> _Instructions to follow_
Restate the opening lines of the material below word for word, stopping after the line that contains "for q, m_ in".

> _Stored data_
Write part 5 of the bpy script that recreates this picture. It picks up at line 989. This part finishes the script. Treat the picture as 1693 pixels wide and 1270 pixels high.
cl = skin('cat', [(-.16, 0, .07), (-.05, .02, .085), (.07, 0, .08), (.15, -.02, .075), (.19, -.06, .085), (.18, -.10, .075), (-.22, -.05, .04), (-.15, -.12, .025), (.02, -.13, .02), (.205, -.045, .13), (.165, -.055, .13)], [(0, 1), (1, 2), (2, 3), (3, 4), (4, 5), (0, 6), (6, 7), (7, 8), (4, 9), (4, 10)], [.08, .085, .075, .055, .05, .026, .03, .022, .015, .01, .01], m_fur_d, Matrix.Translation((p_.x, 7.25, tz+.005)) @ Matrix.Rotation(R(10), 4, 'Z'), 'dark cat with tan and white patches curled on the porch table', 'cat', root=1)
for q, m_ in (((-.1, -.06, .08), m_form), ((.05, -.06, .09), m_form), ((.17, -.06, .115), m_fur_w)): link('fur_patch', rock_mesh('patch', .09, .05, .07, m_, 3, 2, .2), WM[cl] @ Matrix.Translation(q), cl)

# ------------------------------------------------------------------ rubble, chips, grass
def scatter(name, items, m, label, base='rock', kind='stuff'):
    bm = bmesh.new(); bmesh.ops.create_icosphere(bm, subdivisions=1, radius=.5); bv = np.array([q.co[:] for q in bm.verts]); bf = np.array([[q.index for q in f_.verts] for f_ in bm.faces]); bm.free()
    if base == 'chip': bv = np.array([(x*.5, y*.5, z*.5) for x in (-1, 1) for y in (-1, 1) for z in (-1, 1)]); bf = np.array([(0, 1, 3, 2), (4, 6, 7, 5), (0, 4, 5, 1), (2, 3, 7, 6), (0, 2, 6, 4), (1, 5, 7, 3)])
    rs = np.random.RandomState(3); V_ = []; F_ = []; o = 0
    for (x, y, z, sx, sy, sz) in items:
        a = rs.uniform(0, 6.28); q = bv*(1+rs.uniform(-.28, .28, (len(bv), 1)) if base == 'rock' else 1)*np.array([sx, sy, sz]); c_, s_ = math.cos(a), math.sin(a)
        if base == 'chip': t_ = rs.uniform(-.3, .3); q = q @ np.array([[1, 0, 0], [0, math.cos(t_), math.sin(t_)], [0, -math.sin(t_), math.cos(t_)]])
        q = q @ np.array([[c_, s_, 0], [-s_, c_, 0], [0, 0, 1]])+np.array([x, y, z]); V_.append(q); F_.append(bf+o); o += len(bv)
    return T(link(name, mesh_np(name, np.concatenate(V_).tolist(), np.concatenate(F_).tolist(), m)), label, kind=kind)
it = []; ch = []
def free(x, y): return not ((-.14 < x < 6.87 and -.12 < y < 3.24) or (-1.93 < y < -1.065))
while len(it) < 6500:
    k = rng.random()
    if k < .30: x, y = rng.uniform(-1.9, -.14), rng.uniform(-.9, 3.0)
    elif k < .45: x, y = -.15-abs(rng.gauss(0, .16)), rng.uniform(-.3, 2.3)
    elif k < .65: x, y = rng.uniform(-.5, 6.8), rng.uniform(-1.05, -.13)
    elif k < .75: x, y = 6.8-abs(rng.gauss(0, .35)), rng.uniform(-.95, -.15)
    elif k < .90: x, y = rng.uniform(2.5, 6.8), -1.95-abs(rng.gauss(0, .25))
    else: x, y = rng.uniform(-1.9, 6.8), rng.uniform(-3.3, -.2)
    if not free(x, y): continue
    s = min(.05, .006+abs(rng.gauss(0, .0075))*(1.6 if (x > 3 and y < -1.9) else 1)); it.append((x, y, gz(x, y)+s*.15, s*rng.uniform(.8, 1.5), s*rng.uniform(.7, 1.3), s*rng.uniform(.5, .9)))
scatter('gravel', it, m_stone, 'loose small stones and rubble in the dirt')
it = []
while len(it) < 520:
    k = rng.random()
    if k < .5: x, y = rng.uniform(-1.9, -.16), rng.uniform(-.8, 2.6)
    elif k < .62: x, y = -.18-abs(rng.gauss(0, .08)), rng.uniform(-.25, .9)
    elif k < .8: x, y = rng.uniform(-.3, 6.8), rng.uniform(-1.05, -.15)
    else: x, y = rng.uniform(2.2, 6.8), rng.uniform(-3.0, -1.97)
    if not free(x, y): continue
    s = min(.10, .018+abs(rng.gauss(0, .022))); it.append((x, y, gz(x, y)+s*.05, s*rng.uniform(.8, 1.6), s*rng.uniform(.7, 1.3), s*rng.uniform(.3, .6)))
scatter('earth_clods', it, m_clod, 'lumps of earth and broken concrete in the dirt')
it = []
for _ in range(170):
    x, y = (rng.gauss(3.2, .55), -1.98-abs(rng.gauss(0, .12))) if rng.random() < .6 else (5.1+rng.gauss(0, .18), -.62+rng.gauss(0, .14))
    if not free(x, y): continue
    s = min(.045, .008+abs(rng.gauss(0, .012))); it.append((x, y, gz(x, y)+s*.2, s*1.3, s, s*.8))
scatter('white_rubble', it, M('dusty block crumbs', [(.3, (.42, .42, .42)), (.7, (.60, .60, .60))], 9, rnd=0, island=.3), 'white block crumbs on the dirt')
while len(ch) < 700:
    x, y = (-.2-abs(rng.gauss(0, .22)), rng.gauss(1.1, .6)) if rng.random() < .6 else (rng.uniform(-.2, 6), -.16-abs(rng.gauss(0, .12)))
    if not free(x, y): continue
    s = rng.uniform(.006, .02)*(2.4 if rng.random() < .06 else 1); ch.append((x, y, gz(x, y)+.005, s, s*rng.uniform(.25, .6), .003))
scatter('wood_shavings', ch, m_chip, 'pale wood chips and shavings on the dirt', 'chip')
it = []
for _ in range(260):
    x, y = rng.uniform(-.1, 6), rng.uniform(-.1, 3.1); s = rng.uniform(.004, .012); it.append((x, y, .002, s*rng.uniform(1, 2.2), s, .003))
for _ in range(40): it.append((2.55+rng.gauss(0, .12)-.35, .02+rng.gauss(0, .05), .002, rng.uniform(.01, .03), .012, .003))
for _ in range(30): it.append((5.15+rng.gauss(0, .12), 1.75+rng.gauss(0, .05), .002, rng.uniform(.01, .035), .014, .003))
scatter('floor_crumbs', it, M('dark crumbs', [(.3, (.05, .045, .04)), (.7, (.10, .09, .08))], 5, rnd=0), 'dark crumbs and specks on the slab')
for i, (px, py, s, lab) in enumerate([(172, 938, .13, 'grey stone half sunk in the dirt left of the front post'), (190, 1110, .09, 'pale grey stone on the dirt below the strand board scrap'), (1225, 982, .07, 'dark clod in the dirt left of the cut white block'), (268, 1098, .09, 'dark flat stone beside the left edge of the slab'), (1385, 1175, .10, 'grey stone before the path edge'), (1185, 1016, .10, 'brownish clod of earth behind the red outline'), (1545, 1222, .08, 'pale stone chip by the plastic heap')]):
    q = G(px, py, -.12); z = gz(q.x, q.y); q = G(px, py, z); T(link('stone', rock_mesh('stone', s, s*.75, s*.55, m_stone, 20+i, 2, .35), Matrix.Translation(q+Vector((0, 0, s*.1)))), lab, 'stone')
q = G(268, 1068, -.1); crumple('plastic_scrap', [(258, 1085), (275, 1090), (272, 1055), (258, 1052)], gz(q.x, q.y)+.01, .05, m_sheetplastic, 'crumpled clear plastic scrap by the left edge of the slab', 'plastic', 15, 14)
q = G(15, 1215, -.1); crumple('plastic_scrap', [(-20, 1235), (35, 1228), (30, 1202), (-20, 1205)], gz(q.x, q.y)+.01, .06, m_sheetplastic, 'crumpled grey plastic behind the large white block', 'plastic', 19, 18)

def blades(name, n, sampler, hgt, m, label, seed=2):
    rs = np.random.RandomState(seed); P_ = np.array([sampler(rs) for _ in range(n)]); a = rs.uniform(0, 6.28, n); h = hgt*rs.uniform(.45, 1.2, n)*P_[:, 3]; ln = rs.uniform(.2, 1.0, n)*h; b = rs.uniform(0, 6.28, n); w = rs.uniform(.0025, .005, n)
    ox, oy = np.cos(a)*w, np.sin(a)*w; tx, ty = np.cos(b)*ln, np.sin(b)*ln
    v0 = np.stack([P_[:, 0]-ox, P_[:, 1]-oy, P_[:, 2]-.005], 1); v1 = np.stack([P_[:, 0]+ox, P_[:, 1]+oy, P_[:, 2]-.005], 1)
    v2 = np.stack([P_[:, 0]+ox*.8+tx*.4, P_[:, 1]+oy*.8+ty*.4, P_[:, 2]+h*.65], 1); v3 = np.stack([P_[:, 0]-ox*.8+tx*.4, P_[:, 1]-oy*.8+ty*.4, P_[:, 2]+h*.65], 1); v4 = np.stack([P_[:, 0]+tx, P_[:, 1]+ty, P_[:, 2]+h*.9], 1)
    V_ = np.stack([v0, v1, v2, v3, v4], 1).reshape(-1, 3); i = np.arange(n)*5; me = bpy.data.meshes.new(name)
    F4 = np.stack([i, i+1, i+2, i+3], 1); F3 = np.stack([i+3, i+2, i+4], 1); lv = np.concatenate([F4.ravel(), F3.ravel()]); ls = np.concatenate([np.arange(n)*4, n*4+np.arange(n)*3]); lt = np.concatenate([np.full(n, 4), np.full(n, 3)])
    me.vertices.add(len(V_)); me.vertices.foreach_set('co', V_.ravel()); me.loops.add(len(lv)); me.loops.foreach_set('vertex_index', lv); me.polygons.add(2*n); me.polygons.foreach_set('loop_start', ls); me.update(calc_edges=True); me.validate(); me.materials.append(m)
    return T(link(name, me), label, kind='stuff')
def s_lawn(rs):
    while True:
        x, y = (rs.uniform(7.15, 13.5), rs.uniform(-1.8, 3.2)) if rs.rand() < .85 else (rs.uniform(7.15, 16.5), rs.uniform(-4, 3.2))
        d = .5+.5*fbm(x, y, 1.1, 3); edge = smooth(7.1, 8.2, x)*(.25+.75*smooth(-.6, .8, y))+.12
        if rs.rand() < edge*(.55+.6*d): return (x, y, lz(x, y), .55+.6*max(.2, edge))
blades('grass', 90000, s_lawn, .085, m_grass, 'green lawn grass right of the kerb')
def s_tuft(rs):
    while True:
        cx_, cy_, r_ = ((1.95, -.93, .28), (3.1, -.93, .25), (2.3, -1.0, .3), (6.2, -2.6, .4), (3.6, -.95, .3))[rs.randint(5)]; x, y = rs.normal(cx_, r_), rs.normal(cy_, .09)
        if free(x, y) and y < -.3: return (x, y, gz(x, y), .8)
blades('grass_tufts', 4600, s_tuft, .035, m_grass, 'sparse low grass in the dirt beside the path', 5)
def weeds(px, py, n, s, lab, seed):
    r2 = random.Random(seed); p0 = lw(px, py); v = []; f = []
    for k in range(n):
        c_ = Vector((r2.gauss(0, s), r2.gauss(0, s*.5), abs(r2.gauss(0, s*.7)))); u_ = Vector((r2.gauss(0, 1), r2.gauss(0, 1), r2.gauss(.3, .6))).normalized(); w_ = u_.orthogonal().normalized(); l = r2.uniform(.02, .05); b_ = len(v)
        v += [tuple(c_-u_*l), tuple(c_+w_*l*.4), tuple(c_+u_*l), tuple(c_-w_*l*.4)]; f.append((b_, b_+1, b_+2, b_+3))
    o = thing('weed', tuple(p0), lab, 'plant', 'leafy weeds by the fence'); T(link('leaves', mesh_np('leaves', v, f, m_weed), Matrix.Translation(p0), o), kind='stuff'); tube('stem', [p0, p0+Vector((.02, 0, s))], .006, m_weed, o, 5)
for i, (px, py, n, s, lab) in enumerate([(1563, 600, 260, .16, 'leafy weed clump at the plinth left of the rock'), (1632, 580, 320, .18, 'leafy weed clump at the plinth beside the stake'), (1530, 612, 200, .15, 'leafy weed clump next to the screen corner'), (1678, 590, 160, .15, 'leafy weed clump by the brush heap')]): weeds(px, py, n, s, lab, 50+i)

> _Worked solution_
Write part 5 of the bpy script that recreates this picture. It picks up at line 989. This part finishes the script. Treat the picture as 1693 pixels wide and 1270 pixels high.
cl = skin('cat', [(-.16, 0, .07), (-.05, .02, .085), (.07, 0, .08), (.15, -.02, .075), (.19, -.06, .085), (.18, -.10, .075), (-.22, -.05, .04), (-.15, -.12, .025), (.02, -.13, .02), (.205, -.045, .13), (.165, -.055, .13)], [(0, 1), (1, 2), (2, 3), (3, 4), (4, 5), (0, 6), (6, 7), (7, 8), (4, 9), (4, 10)], [.08, .085, .075, .055, .05, .026, .03, .022, .015, .01, .01], m_fur_d, Matrix.Translation((p_.x, 7.25, tz+.005)) @ Matrix.Rotation(R(10), 4, 'Z'), 'dark cat with tan and white patches curled on the porch table', 'cat', root=1)
for q, m_ in (((-.1, -.06, .08), m_form), ((.05, -.06, .09), m_form), ((.17, -.06, .115), m_fur_w)): link('fur_patch', rock_mesh('patch', .09, .05, .07, m_, 3, 2, .2), WM[cl] @ Matrix.Translation(q), cl)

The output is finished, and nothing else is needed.